Prayer on the Web

The "Sacred Space" prayer and meditation website set up by the Irish Jesuits is, on the face of it, an unlikely Internet "hit…

The "Sacred Space" prayer and meditation website set up by the Irish Jesuits is, on the face of it, an unlikely Internet "hit". We associate the World Wide Web more readily with worldly concerns such as e-shopping, e-commerce and research, ephemera such as gossip and "chat rooms", or unsavoury commodities such as pornography and sleeze. Yet there is nothing new about the use of computer-based media for spiritual purposes. In 1995, for example, the American priest and writer Andrew Greeley published a prayer journal, aptly named Windows, which he had composed on his computer; and the number of online religious discussion groups on the Internet is estimated at more than 20,000. Despite the decline of organised religions, people continue to seek meaning and spiritual values in life, and it is only natural that this search should find an outlet in the medium that best expresses and defines the world we live in.

So we should not be surprised by the report, carried in these pages recently, that almost 300,000 people have visited www.sacredspace.ie since the site opened on Shrove Tuesday last year, and that the Jesuits are expecting 2,000 visitors a day during Lent. According to the director of the Jesuit Communication Centre, Father Alan McGuckian, the Internet "allows for the kind of silence, focus and presence that are required for prayer."

Websites such as this can be seen as a welcome affirmation in a frantic, fragmented electronic environment of a space beyond cyberspace, a silence beyond the chatter of e-mail, a reality well beyond the virtual, a permanence that stands in contrast to the transience of everyday concerns. They are also a reminder, in a world where the misuses and ill effects of technology are all too apparent - in weapons of mass destruction, in nuclear accidents, in environmental pollution - that technology can also be used to disseminate higher values - for instance, by allowing millions of people to experience education, art and music via television, videos, or CDs. The fact that, like the Internet, such media are often exploited for worthless or base purposes is a statement about human failings, not about the media themselves or the technology which made them possible.

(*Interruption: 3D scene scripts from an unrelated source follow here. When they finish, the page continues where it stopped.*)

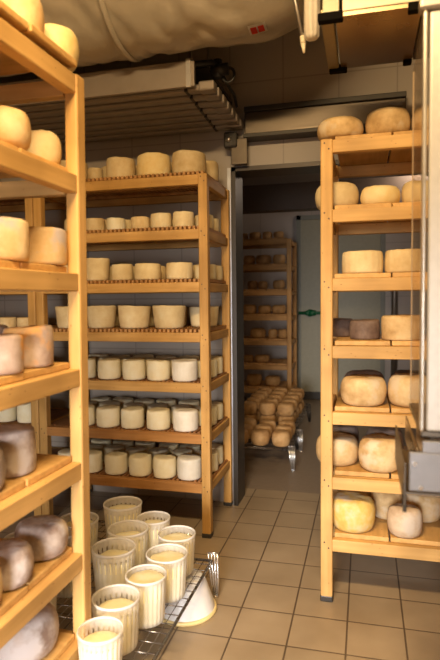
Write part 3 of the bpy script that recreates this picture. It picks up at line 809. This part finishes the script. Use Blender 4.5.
# ------------------------------------------------------------------ packing machine at the right edge
t = thing('packing_machine', 'tall brushed steel machine cut off by right edge, with acrylic side and trough', 'machine', (.1075, 1.15, 0))
MW = .62
boxobj('door_panel', (.0065+MW/2, .010, 1.335), (MW-.0065, .020, .800), M_PANEL, t, .004)
boxobj('edge_profile', (.0015, .006, 1.335), (.0085, .022, .802), steel('bright_profile', (.80, .77, .72), .3, (2, 2, 3)), t, .005)
boxobj('top_bar', (MW/2-.004, .008, 1.748), (MW+.012, .03, .024), M_STEELD, t, .006)
boxobj('base_plate', (MW/2, .155, .928), (MW, .30, .014), M_TRACK, t, .003)
boxobj('side_window', (.004, .160, 1.335), (.005, .27, .800), M_GLASS, t)
boxobj('window_edge', (.003, .2965, 1.335), (.0026, .003, .800), plain('pale_edge', (.60, .50, .38), .3), t)
boxobj('back_panel', (MW-.15, .31, 1.335), (.30, .012, .800), M_STEELD, t)
bm = bmesh.new(); add_cyl(bm, (.058, -.006, 1.462), (.058, .004, 1.462), .016, 18); lk = obj('lock', bm, M_STEEL, t, smooth=False)
for x in (.13, MW-.04):
    for y in (.05, .28): boxobj('leg', (x, y, .46), (.04, .04, .92), M_STEELD, t, .004)
# the trough below
M_TROUGH = plain('dull_zinc', (.24, .24, .26), .42, .6, bump=.02, bscale=40)
ch = boxobj('trough_front', (.10, -.006, .856), (.245, .010, .078), M_TROUGH, t, .003)
bm = bmesh.new()
add_box(bm, (.111, -.006, .906), (.222, .010, .024), .002); obj('trough_upper_lip', bm, M_TROUGH, t).location = (.002, 0, 0)
bm = bmesh.new(); add_box(bm, (-.030, .15, .832), (.004, .33, .086), .001); obj('trough_side', bm, M_TRACK, t)
boxobj('trough_floor', (.09, .15, .812), (.24, .32, .006), M_TRACK, t)
for xx, aa in ((-.006, .5), (.020, .5)):
    bm = bmesh.new(); add_box(bm, (xx, .16, .870), (.004, .31, .060), .001, None); o = obj('guide_plate', bm, M_BRONZE, t)
bm = bmesh.new(); add_cyl(bm, (-.030, -.012, .775), (-.030, -.002, .83), .004, 8); obj('drain_pin', bm, M_DARK, t)
for p in ((.0, .825), (-.012, .872)):
    bm = bmesh.new(); add_cyl(bm, (p[0], -.014, p[1]), (p[0], -.009, p[1]), .005, 10); obj('rivet', bm, M_CHROME, t)

# ------------------------------------------------------------------ light
lt = thing('ceiling_lamp', 'warm fluorescent lamp on ceiling near the camera, outside the picture', 'lamp', (-.28, .20, 2.66))
boxobj('lamp_body', (0, 0, .06), (.9, .16, .06), M_CREAM, lt, .008)
for y in (-.04, .04):
    bm = bmesh.new(); add_cyl(bm, (-.42, y, .014), (.42, y, .014), .013, 12); obj('lamp_tube', bm, M_TUBE, lt, smooth=True)
bm = bmesh.new()
for x in (-.3, .3): add_cyl(bm, (x, 0, .09), (x, 0, .25), .006, 8)
obj('hanger_rods', bm, M_STEELD, lt)

def area(name, loc, aim, sx, sy, power, col, spread=PI):
    l = bpy.data.lights.new(name, 'AREA'); l.shape = 'RECTANGLE'; l.size = sx; l.size_y = sy; l.energy = power; l.color = col; l.spread = spread
    o = bpy.data.objects.new(name, l); C.objects.link(o); o.location = loc
    o.rotation_euler = (Vector(aim)-Vector(loc)).to_track_quat('-Z', 'Y').to_euler(); return o
area('lamp_light', (-.28, .20, 2.60), (-.25, .85, 0), .8, .14, 63, (1, .68, .325))
area('window_light', (-.55, -1.5, .95), (-.80, 1.9, .15), 1.2, .9, 15, (.98, .95, .92), math.radians(52))
area('far_light', (.4, 5.2, 2.3), (-.6, 5.2, .5), .6, .3, 9.0, (1, .78, .58))
w = bpy.data.worlds.new('world'); bpy.context.scene.world = w; w.use_nodes = True
w.node_tree.nodes['Background'].inputs[0].default_value = (1, .86, .70, 1); w.node_tree.nodes['Background'].inputs[1].default_value = .035

s = bpy.context.scene
s.view_settings.view_transform = 'Standard'; s.view_settings.look = 'None'; s.view_settings.gamma = 1
s.view_settings.use_curve_mapping = False; s.view_settings.exposure = .45
s.cycles.max_bounces = 8; s.cycles.transparent_max_bounces = 16
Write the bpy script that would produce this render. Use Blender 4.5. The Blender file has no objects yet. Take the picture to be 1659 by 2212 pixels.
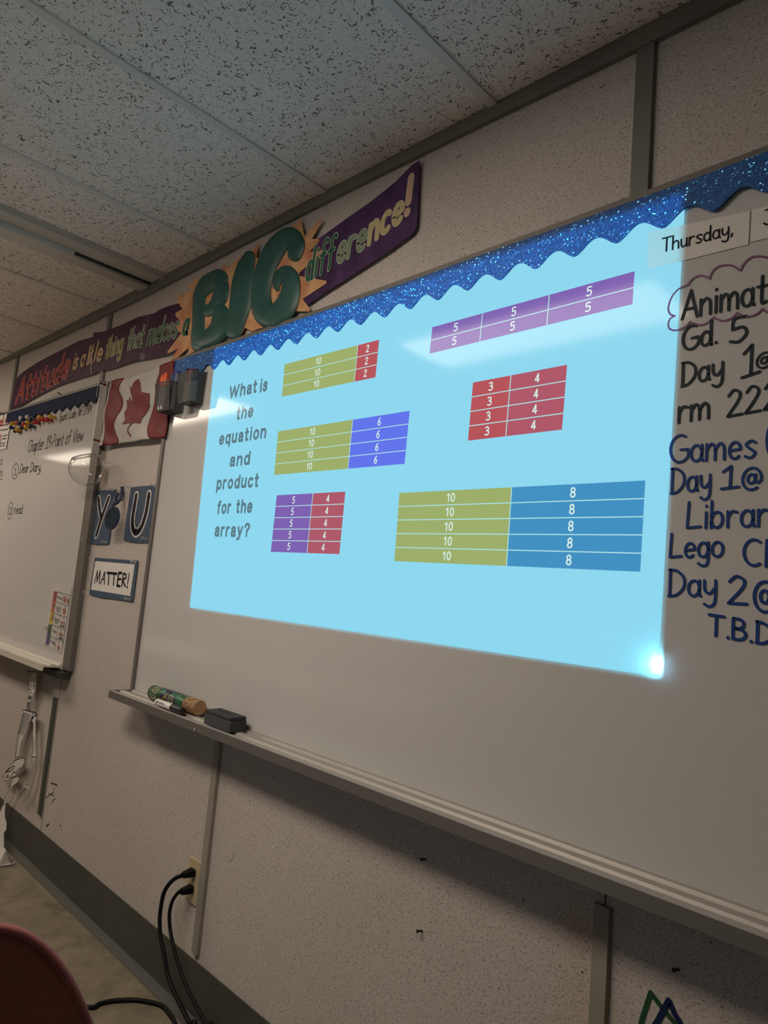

In addition, those who see humanity as the finest creation of a perfect creator should perhaps remember that - quite apart from the uses to which they are put - the wonders of modern technology, as some of the finest works of humankind, must contain something of the divine. This notion was expressed unequivocally by the writer Robert M. Pirsig in his book Zen and the Art of Motorcycle Maintenance. Although the terms he uses are not from the Christian tradition, his message would surely find approval among the authors of www.sacredspace.ie: "The Buddha, the Godhead, resides quite as comfortably in the circuits of a digital computer or the gears of a cycle transmission as he does at the top of a mountain or in the petals of a flower. To think otherwise is to demean the Buddha - which is to demean oneself."